16 Responses to “The Gift of Life”

  1. I’d never really considered Dwight Fry’e useless stick before. Fabulous. “Bride” is full of brilliant things but THIS is Frankenstein.
    Have fun with the set. Does it have Old Dark House?

  2. David Boxwell Says:

    Here’s what’s amazing: (according to the Internet Movie Database), it was Karloff’s 76th film appearance, and he made 15 other movies in 1931. And Pratt was still credited with a punctuation mark, rather than his showbiz name.

    Whale was perhaps the most subversive director in Classic period Hollywood. Not even perhaps, _was_.

  3. Alas, no Blu-ray of Old Dark House yet. I think the film went out of copyright so in theory anybody could release it. The Kino DVD was a revelation when all I’d seen was the old Rohauer print, so a comparable upgrade could be startling.

    Frankenstein is TOTALLY subversive. Every line in the script is about Henry’s transgression in playing God, and his eventual redemption, but the imagery tells the story of the monster, and only comes to life for him, making him the truly sympathetic figure. None of this is overt in any way, but it truly is a different movie smuggled within the script of a more conventionally pro-society story.

  4. The character of the monster as played by Karloff (with significant help from Jack Pierce) is extraordinary. And one only has to watch the drop off in SON OF FRANKENSTEIN to realize how much Whale contributed to the greatest monster of them all.

  5. Colin Clive’s performance in Whale’s Frankenstein films is as one with his performance as Diana Wynard’s evil husband in Whale’s One More River He’s as eccentric as Dwight Frye.

  6. David Boxwell Says:

    And Clive is just terrifying in Borzage’s HISTORY IS MADE AT NIGHT (37). He was a damned soul . . .

  7. And he’s not all too sane in MAD LOVE.

  8. Clive is all the stranger for being cast in leading man parts. His best part may have been in Whale’s Journey’s End, where he brings his real-life inner torment to the surface. By the time of History is Made at Night he’s as emaciated as an Egon Schiele figure drawing, and a remarkably dark presence for a Borzage film.

  9. David Boxwell Says:

    Schiele ref: perfect.

    CC seemed to embody and enact the entirety of a surviving generation’s war trauma and post-war rage–he’s almost too uncontainable/uncontrollable on celluloid.
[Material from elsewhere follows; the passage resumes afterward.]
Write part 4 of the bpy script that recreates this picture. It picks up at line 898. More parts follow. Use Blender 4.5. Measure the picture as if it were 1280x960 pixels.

  10. Also the tragedy of sexual repression, his bisexuality disguised as sexual sadism in One More River, as monster-making in the Frankensteins, etc.

  11. Any thoughts on Condon’s GODS AND MONSTERS, while we’re in this neck of the woods?

  12. I loved it! Fictionalized, of course, but intelligently so, and made with real love for the subject. It’s the kind of thing I wish Brendan Fraser would do more of. In fact, I wish everybody did more of it.

  13. When you (or anyway I) type”Journey’s End” in the Netflix search engine, what they come up with is “Pokemon: Johto League Champion: Vol. 7.” Which I hope says more about them than it does about me.

  14. The Whale is a very primitive, stagy early talkie, but the play still works, and the movie ought to be available commercially, instead of just on the black market. It’s where it all began for Whale and Clive.

  15. kevin mummery Says:

    For some reason (facial resemblance?) as a youngster I always believed Colin Clive was Terry-Thomas’s father, or at least older relative…kind of fun to imagine Clive as Major Hitchcock in “I’m All Right, Jack”, with all his inner torment on display when dealing with Fred Kite and Ian Carmichael.

  16. They do have slightly similar voices, I guess. Identical plummy accents, anyway.

    By that logic, TT should have had the Rathbone role in Son of Frankenstein. He’d have fitted right in!